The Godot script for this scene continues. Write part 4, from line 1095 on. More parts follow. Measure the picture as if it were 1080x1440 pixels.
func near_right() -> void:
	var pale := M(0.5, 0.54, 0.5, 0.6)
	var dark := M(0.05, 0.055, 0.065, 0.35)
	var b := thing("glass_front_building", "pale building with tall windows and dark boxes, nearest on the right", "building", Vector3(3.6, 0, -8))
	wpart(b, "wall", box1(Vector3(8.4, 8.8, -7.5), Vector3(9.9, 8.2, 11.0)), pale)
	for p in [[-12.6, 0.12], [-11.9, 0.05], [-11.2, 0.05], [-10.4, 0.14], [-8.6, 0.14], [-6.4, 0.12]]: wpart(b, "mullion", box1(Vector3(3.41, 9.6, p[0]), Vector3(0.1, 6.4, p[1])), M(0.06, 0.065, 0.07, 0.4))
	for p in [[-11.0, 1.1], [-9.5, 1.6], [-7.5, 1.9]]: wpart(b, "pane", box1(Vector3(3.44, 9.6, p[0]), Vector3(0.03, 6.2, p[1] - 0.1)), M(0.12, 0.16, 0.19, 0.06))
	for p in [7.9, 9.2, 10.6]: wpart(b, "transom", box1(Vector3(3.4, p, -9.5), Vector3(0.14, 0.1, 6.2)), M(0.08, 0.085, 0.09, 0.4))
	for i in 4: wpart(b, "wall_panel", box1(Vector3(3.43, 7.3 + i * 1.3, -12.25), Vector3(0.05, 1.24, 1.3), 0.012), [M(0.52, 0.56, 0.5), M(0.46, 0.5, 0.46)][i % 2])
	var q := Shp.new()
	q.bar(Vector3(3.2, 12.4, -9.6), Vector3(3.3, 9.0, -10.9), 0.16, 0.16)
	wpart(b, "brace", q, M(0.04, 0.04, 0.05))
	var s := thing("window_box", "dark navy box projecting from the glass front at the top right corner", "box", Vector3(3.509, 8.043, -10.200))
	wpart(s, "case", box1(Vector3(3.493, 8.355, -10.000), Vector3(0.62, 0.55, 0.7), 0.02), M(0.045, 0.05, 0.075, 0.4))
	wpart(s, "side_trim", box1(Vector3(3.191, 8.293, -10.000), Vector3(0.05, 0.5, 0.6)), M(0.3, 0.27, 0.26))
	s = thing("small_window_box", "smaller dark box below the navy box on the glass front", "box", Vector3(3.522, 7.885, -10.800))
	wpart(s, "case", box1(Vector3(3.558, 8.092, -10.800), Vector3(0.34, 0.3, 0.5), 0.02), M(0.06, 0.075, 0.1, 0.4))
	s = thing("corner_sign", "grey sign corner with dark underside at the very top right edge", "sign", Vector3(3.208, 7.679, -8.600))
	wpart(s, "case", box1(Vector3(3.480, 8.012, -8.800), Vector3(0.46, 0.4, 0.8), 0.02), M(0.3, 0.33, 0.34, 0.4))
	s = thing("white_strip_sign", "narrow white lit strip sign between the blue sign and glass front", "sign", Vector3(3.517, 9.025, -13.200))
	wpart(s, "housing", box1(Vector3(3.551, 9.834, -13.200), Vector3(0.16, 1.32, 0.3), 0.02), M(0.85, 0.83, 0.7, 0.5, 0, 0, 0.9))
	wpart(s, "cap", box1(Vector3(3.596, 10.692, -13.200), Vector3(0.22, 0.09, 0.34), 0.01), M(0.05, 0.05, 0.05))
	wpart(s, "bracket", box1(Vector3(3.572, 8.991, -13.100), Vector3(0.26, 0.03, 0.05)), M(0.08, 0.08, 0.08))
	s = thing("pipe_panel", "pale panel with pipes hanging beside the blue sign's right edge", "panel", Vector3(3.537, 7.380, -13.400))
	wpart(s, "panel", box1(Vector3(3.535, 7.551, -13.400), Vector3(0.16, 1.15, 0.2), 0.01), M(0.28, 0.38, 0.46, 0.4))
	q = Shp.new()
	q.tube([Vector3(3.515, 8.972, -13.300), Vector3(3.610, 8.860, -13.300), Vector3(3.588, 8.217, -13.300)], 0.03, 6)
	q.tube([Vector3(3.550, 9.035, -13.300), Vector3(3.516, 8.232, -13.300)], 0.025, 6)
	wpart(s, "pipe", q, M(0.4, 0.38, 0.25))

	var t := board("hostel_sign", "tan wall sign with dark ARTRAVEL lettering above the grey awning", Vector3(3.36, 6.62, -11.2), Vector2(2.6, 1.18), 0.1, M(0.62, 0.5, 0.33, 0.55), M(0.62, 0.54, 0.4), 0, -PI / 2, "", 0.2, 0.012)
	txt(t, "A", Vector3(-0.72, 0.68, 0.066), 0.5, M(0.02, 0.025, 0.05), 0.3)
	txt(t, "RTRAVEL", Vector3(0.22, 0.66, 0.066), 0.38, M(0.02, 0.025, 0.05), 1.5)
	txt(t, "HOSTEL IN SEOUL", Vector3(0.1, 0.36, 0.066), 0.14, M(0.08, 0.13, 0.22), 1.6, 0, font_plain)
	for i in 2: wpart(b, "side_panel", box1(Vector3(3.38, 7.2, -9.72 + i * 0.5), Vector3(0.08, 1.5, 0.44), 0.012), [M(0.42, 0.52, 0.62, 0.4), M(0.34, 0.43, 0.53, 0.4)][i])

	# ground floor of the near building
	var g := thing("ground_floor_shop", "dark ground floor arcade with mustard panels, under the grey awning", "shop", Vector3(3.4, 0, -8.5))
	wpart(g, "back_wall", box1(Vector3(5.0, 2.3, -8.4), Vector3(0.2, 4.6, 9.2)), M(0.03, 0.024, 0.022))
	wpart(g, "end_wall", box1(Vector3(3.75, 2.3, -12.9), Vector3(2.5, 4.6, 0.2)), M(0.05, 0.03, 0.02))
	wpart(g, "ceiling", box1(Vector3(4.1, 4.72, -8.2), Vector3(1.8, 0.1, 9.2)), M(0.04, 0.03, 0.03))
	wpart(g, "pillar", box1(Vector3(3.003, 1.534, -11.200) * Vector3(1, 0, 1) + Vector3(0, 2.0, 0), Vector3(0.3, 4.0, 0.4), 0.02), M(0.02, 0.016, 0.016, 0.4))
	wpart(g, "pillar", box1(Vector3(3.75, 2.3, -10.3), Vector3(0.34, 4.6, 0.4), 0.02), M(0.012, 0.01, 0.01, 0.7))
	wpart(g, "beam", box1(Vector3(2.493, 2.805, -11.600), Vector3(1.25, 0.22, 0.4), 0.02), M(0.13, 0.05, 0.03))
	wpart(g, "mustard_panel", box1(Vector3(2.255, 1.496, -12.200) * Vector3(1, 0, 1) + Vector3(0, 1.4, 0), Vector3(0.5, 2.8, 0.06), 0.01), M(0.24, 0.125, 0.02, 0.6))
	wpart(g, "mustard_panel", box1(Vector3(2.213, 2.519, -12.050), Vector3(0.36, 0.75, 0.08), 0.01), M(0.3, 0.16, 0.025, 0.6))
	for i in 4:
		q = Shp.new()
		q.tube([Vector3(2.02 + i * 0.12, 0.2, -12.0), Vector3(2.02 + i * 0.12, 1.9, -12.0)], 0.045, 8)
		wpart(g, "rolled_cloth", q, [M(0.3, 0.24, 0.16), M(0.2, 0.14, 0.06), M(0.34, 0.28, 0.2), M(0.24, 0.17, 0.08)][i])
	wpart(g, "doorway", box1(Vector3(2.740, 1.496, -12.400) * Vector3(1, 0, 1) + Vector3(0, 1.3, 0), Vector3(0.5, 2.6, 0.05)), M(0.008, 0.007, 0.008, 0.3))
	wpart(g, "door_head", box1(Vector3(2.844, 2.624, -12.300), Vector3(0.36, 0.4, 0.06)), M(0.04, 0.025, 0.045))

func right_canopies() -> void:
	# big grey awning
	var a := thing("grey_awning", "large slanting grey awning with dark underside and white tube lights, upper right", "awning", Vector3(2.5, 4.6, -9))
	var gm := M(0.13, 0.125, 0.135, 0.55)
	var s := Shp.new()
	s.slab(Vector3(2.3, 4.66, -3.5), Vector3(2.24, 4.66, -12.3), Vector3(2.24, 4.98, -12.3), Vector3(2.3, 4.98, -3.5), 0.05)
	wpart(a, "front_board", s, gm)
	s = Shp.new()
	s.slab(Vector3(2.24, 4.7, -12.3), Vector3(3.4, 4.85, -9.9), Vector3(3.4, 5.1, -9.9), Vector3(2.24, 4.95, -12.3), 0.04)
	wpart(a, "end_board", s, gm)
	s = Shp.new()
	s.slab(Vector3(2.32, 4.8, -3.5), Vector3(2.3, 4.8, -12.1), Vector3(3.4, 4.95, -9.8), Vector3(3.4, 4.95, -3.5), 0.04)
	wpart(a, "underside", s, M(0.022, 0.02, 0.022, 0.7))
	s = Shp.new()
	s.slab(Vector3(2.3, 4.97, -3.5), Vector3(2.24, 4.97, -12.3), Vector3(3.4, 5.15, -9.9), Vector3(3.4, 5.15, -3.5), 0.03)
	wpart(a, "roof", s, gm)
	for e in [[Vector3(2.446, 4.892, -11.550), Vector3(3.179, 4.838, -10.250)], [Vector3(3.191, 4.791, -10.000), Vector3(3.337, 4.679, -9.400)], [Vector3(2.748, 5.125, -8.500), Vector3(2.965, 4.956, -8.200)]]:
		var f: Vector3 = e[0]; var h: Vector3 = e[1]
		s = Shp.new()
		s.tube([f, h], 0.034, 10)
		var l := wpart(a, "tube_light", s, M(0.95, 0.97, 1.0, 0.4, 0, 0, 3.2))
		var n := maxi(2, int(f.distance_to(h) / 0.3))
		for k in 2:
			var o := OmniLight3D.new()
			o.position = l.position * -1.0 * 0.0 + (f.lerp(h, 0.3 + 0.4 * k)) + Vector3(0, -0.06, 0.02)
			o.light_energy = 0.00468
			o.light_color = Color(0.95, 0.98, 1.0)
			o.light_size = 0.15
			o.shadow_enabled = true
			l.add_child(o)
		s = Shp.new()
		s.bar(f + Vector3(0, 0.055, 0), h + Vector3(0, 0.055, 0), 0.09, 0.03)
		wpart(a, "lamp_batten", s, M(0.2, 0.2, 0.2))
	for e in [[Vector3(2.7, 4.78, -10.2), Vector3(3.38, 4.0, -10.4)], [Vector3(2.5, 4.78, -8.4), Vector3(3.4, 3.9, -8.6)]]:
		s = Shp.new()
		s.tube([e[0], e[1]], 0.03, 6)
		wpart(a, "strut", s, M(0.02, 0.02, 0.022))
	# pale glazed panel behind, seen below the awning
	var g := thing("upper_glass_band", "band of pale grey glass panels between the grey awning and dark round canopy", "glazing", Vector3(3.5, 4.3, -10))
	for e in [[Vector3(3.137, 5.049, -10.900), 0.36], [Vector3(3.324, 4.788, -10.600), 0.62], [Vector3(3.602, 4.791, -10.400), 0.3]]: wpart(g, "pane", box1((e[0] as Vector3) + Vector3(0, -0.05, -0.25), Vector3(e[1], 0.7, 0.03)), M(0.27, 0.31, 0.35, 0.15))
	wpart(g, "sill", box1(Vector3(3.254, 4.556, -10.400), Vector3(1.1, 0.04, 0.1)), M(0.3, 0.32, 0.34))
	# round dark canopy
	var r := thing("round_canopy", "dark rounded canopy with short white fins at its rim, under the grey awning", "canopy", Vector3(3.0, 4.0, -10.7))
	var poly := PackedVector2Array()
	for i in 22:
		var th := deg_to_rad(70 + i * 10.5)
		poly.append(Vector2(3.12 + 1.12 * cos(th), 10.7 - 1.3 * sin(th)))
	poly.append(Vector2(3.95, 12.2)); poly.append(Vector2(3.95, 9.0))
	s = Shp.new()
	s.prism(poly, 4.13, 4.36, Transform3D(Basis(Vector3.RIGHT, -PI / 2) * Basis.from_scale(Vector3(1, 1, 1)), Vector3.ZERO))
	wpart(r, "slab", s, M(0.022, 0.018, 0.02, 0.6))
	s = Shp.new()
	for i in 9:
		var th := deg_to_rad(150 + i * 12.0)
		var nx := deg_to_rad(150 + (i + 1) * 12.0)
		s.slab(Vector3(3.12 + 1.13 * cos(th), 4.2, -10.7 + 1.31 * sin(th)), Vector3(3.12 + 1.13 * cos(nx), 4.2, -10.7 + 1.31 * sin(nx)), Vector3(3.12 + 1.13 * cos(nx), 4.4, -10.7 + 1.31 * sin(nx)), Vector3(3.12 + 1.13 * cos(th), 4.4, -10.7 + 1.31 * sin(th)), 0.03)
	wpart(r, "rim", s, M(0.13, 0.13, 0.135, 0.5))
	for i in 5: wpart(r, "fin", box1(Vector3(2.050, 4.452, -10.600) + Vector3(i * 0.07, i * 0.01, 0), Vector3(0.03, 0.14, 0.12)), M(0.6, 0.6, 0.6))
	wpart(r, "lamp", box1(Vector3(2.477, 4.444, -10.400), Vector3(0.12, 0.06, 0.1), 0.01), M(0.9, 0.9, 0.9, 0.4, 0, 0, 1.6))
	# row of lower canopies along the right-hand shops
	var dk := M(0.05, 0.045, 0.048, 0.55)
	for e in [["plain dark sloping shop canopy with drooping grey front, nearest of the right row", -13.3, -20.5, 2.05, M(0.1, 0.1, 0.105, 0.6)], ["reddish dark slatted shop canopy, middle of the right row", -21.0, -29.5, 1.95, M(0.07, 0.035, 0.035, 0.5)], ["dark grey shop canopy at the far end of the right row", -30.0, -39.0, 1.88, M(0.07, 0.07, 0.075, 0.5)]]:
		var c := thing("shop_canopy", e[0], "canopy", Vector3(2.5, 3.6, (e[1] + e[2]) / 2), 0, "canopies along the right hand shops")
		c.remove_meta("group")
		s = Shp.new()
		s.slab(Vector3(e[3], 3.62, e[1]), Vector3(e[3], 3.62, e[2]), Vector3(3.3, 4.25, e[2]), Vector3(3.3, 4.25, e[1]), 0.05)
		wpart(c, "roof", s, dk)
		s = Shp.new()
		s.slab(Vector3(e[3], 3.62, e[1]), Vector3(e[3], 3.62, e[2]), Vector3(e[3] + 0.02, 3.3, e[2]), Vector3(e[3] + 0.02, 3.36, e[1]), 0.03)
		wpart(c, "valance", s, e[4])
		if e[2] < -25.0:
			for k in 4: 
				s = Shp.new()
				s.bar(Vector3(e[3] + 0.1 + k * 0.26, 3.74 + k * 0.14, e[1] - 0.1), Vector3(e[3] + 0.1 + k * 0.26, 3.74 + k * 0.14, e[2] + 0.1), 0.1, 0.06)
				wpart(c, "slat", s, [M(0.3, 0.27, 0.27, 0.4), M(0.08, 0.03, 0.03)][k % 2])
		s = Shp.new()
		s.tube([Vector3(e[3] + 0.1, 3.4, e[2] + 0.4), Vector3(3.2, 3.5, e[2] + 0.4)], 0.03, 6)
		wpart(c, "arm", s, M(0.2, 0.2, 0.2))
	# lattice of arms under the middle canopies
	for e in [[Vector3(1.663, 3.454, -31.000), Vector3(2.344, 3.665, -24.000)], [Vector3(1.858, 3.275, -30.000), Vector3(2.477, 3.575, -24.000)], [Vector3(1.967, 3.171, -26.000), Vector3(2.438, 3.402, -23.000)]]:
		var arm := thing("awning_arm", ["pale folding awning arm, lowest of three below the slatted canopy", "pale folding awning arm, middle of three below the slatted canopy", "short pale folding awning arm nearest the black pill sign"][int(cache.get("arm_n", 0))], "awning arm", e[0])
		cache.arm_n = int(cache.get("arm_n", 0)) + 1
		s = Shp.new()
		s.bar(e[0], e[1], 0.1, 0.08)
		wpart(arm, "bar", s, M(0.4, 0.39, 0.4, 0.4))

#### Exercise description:
List every line above that holds the word "underside".

#### Solution to the problem:
	s = thing("corner_sign", "grey sign corner with dark underside at the very top right edge", "sign", Vector3(3.208, 7.679, -8.600))
	var a := thing("grey_awning", "large slanting grey awning with dark underside and white tube lights, upper right", "awning", Vector3(2.5, 4.6, -9))
	wpart(a, "underside", s, M(0.022, 0.02, 0.022, 0.7))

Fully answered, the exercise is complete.